Energy Transfer Efficiency Improvement of Liquid Pulsed Current Discharge by Plasma Channel Length Regulation Method

Abstract

Dynamic shock waves induced by high-pulsed current discharge in liquid have wide potential applications in industrial and civil fields, such as rock fragmentation, electrohydraulic cleaning, and oil stimulation. Normally, the interelectrode gap distance is small due to the high electrical breakdown field of the liquid. Most of the electrical energy is consumed by the external circuit due to the low impedance of the plasma channel, and the energy transfer efficiency from the electrical energy to the mechanical energy is very low.
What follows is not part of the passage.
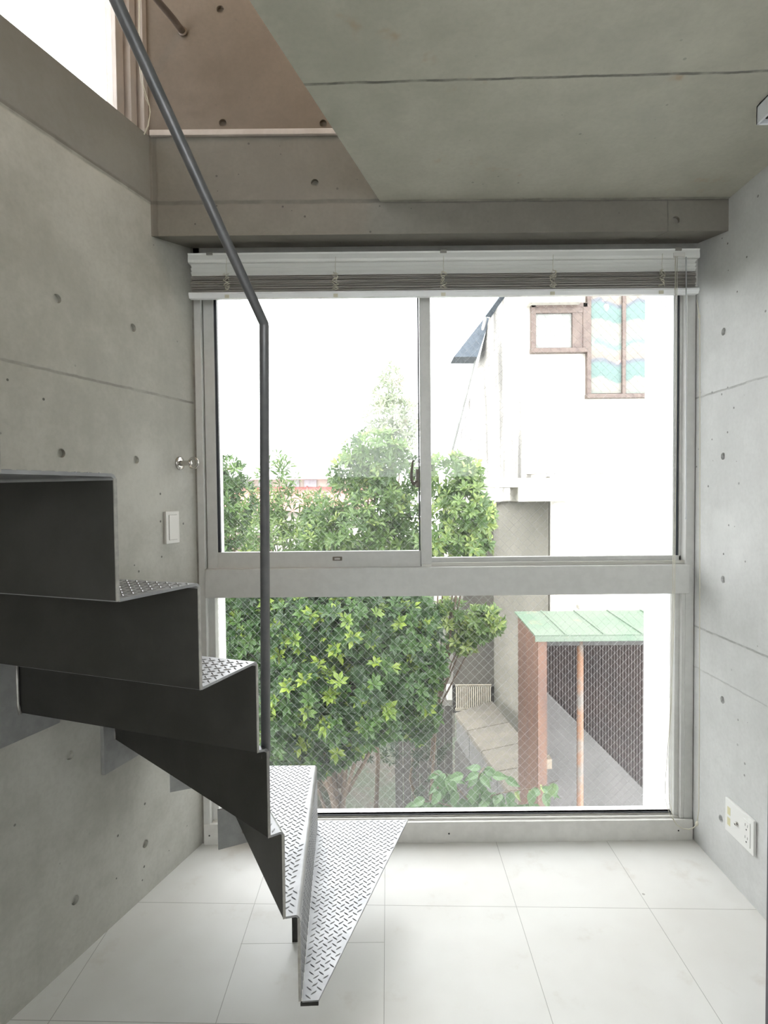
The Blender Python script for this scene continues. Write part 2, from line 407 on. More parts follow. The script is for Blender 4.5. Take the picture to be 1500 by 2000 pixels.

In this paper, the optimal interelectrode distance and the effect of the plasma channel length on the intensity of the shock wave are investigated. The voltage across the liquid gap, main discharge current through the gap and the pressure wave, as well as the time-resolved images of the plasma channel development and the bubble formation are observed and presented. Results show that the optimal interelectrode distance can generate the strongest intensity of the shock waves. The plasma channel length can be extended by the plasma channel length regulation (PCLR) method, and the deposited energy into the plasma channel is increased. Besides, the energy transfer efficiency can be improved effectively by the PCLR method, and the requirement of the capacitor and switch can be reduced to obtain the same shock wave intensities. Based on the PCLR method, the induced shock wave was applied to increase the permeability of the specimen. It shows that the energy transfer efficiency can be improved effectively based on the presented method, and the shock wave can increase the permeability effectively.